Cruz’s new offensive was all the more telling given his hesitation over the past week to indulge in the same Trump bashing with voters as he does with reporters. Cruz declined to pass judgment on Trump’s latest incendiary comment — in which he floated shooting innocents in New York — even as his surrogate du jour, Beck, expressed exasperation that Trump said anything of the sort (“He’s a better man than I am,” Beck told reporters of Cruz.)
On immigration, though, Cruz seemed to at first let loose, unveiling a set speech in the Hawkeye State that drew the most contrast he has yet with the Republican frontrunner.

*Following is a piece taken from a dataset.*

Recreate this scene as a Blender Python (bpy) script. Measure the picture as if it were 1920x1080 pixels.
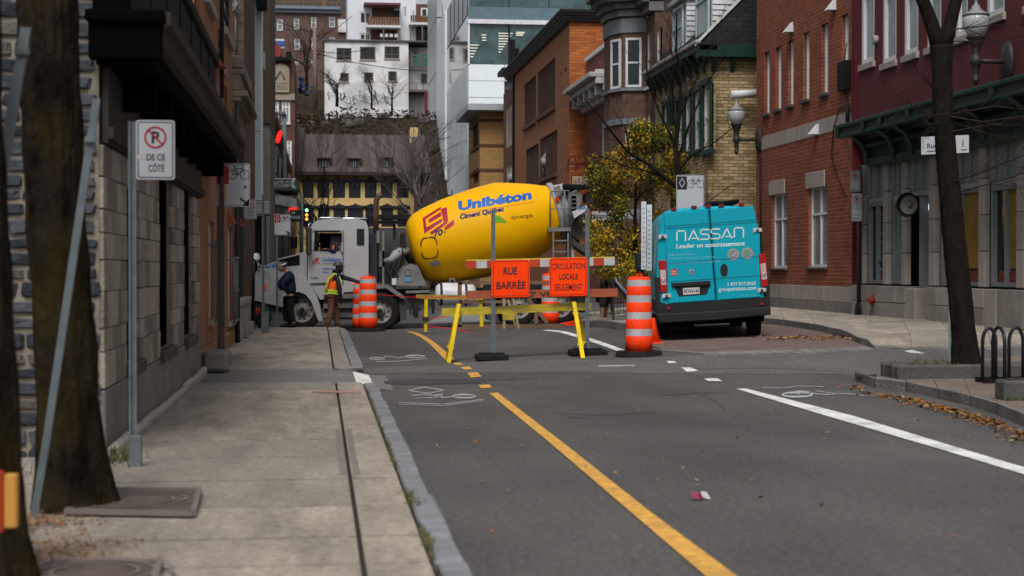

But there were signs across Iowa on Saturday that Cruz’s immigration contrast had not totally shown voters the light. Audiences did not respond to the Trump broadsides like they do to Cruz’s usual dose of red meat, only awarding tepid applause when Cruz pointed out Trump’s immigration record.
And by the time Cruz finished his day in Waterloo — at another, identical super PAC event — Cruz chose to hold back the jab that he voluntarily threw at Trump’s “touchback” policy hours earlier at the first super PAC rally, only offering that if the candidates hadn’t fought during the Gang of Eight fight, “their actions have conveyed more than a thousand speeches could ever convey.”
Bill Petullo, an undecided veteran who heard Cruz dress down of Trump’s immigration record at Slice Ultra-Shed, the pizza shop in Dike, reacted poorly to the message — even though he’s no fan of Trump.
“Whenever a candidate talks about the other guy’s positions, it turns me off completely,” Petullo said. “When he tries to get in the other guy’s shoes to start telling me what he thinks the other guys is thinking — and it doesn’t lower Senator Cruz at all to me — it doesn’t hold as much water.”
But the target voter is Mark Claassen, 62, a drilling contractor here in the front row at the community center table who first goaded Cruz to attack Trump. Claassen said he did not know much about Trump’s record beyond the “mudslinging.”
“He pointed out some things maybe in Donald Trump’s history,” Claassen said, “that don’t sit as well.”